La réouverture de ces deux sections tchèques marque de manière symbolique la restauration de nos relations privilégiées avec la République tchèque. En effet, la section tchèque du Lycée Carnot de Dijon date de 1920. Elle fut créée à la suite d'une convention franco-tchécoslovaque du 24 octobre 1920 qui prévoyait qu'une trentaine de jeunes Tchèques et Slovaques viendraient suivre leurs études à Dijon pour y préparer le baccalauréat (deux autres lycées recevaient également déjeunes Tchèques : Nîmes et Saint-Germain en Laye).

On ne mesurera jamais exactement ce que cette convention a fait pour l'image et l'influence de la France. Pendant près de cinquante ans, Dijon a formé une partie des élites tchèques et en a fait des francophones et des francophiles. Cette coopération a été brutalement interrompue en 1973 lors de la normalisation sous la pression soviétique qui interdit alors tout développement linguistique culturel et éducatif avec la France.

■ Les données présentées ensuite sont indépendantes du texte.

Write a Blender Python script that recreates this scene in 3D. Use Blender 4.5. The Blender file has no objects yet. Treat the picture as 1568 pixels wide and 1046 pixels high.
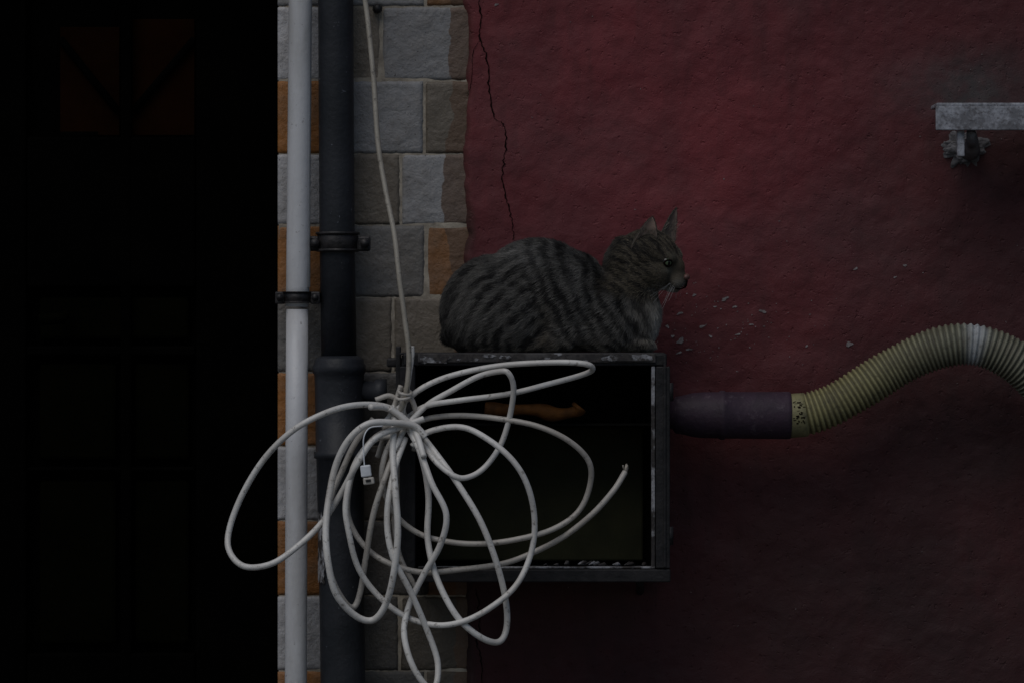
import bpy, bmesh, math, random
import numpy as np
from mathutils import Vector, Matrix
random.seed(7); rng=np.random.default_rng(7)
S=0.001; D=6.0; CZ=1.55
sc=bpy.context.scene
def P(px,py,y=0.0):
    k=(D+y)/D
    return Vector(((px-784)*S*k, y, CZ+(523-py)*S*k))
# ---------------------------------------------------------------- numpy noise
def _h(i,j,k,seed):
    n=(i*374761393+j*668265263+k*2147483647+seed*974634777)&0xffffffff
    n=((n^(n>>13))*1274126177)&0xffffffff
    n=((n^(n>>16))*2246822519)&0xffffffff
    return ((n^(n>>15))&0xffff)/65535.0
def vnoise(p,seed=0):
    p=np.asarray(p,dtype=float)+1000.0
    f=np.floor(p).astype(np.int64); t=p-f; t=t*t*(3-2*t)
    r=0
    for dx in (0,1):
        for dy in (0,1):
            for dz in (0,1):
                w=(t[:,0] if dx else 1-t[:,0])*(t[:,1] if dy else 1-t[:,1])*(t[:,2] if dz else 1-t[:,2])
                r=r+w*_h(f[:,0]+dx,f[:,1]+dy,f[:,2]+dz,seed)
    return r*2-1
def fbm(p,seed=0,o=4):
    p=np.asarray(p,dtype=float); r=0;a=.5
    for i in range(o):
        r=r+a*vnoise(p*(2**i),seed+i); a*=.5
    return r
def sst(e0,e1,x):
    t=np.clip((x-e0)/(e1-e0),0,1); return t*t*(3-2*t)
# ---------------------------------------------------------------- materials
class NT:
    def __init__(s,name):
        s.m=bpy.data.materials.new(name); s.m.use_nodes=True
        s.t=s.m.node_tree; s.b=s.t.nodes['Principled BSDF']
        s.co=s.t.nodes.new('ShaderNodeTexCoord').outputs['Object']
    def n(s,typ,**k):
        x=s.t.nodes.new(typ)
        for a,v in k.items(): setattr(x,a,v)
        return x
    def l(s,a,b): s.t.links.new(a,b)
    def noise(s,scale,detail=5,rough=.55,vec=None,dist=0.0):
        x=s.n('ShaderNodeTexNoise'); x.inputs['Scale'].default_value=scale
        x.inputs['Detail'].default_value=detail; x.inputs['Roughness'].default_value=rough
        x.inputs['Distortion'].default_value=dist
        s.l(vec or s.co,x.inputs['Vector']); return x.outputs['Fac']
    def ramp(s,f,a,b,lo=0.0,hi=1.0):
        x=s.n('ShaderNodeMapRange'); x.inputs[1].default_value=a; x.inputs[2].default_value=b
        x.inputs[3].default_value=lo; x.inputs[4].default_value=hi
        s.l(f,x.inputs[0]); return x.outputs[0]
    def mix(s,f,a,b,mode='MIX'):
        x=s.n('ShaderNodeMix',data_type='RGBA',blend_type=mode)
        for v,i in ((f,0),(a,6),(b,7)):
            if hasattr(v,'is_linked'): s.l(v,x.inputs[i])
            elif i==0: x.inputs[0].default_value=v
            else: x.inputs[i].default_value=(*v,1)
        return x.outputs[2]
    def math(s,op,a,b):
        x=s.n('ShaderNodeMath',operation=op)
        for v,i in ((a,0),(b,1)):
            if hasattr(v,'is_linked'): s.l(v,x.inputs[i])
            else: x.inputs[i].default_value=v
        return x.outputs[0]
    def attr(s,name):
        x=s.n('ShaderNodeAttribute'); x.attribute_name=name; return x
    def bump(s,h,dist,strength=1.0,prev=None):
        x=s.n('ShaderNodeBump'); x.inputs['Distance'].default_value=dist; x.inputs['Strength'].default_value=strength
        s.l(h,x.inputs['Height'])
        if prev: s.l(prev,x.inputs['Normal'])
        return x.outputs[0]
    def fin(s,col=None,rough=.7,metal=0,nor=None,spec=None):
        if col is not None:
            if hasattr(col,'is_linked'): s.l(col,s.b.inputs['Base Color'])
            else: s.b.inputs['Base Color'].default_value=(*col,1)
        if hasattr(rough,'is_linked'): s.l(rough,s.b.inputs['Roughness'])
        else: s.b.inputs['Roughness'].default_value=rough
        s.b.inputs['Metallic'].default_value=metal
        if spec is not None: s.b.inputs['Specular IOR Level'].default_value=spec
        if nor: s.l(nor,s.b.inputs['Normal'])
        return s.m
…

Il a fallu attendre la rentrée 1990 pour pouvoir accueillir à nouveau une dizaine d'élèves Tchèques. Ils sont aujourd'hui au nombre de trente à Dijon. Outre les disciplines inscrites au programme, les élèves tchèques reçoivent par les soins du lecteur tchèque en poste à l'université de Bourgogne, un enseignement sur la langue et l'histoire de la République tchèque. Tous les frais liés à leur scolarité sont pris en charge à 50 % par l'État (ministère des Affaires étrangères) et à 50 % par les collectivités locales (Conseil régional, Conseil général, Ville de Dijon).

Grâce à tous ces efforts conjugués, le français progresse : 9 % des lycéens tchèques l'apprennent aujourd'hui (contre 4,5 % en 1989).

Il convient aussi de mentionner le succès de l'Institut franco-tchèque de gestion (IFTG) fondé en 1990 qui assure des formations à la gestion des personnels tchèques d'entreprises françaises déjà implantées et d'entreprises locales désireuses de travailler avec la France. Après deux années de fonctionnement, l'IFTG était déjà capable de s'autofinancer.

Enfin il appartient au Service culturel, scientifique et de coopération de veiller à la promotion de l'image de la France. Les médias constituent le premier relais grâce à la fourniture de programmes ou à des coproductions (CT3 diffuse régulièrement une sélections de programmes français). Des canaux francophones se sont développés : La Sept, TV5, MCM. D'autre part, l'Institut français de Prague pratique une riche politique artistique et culturelle et il édite une revue bilingue diffusée à 20.000 exemplaires.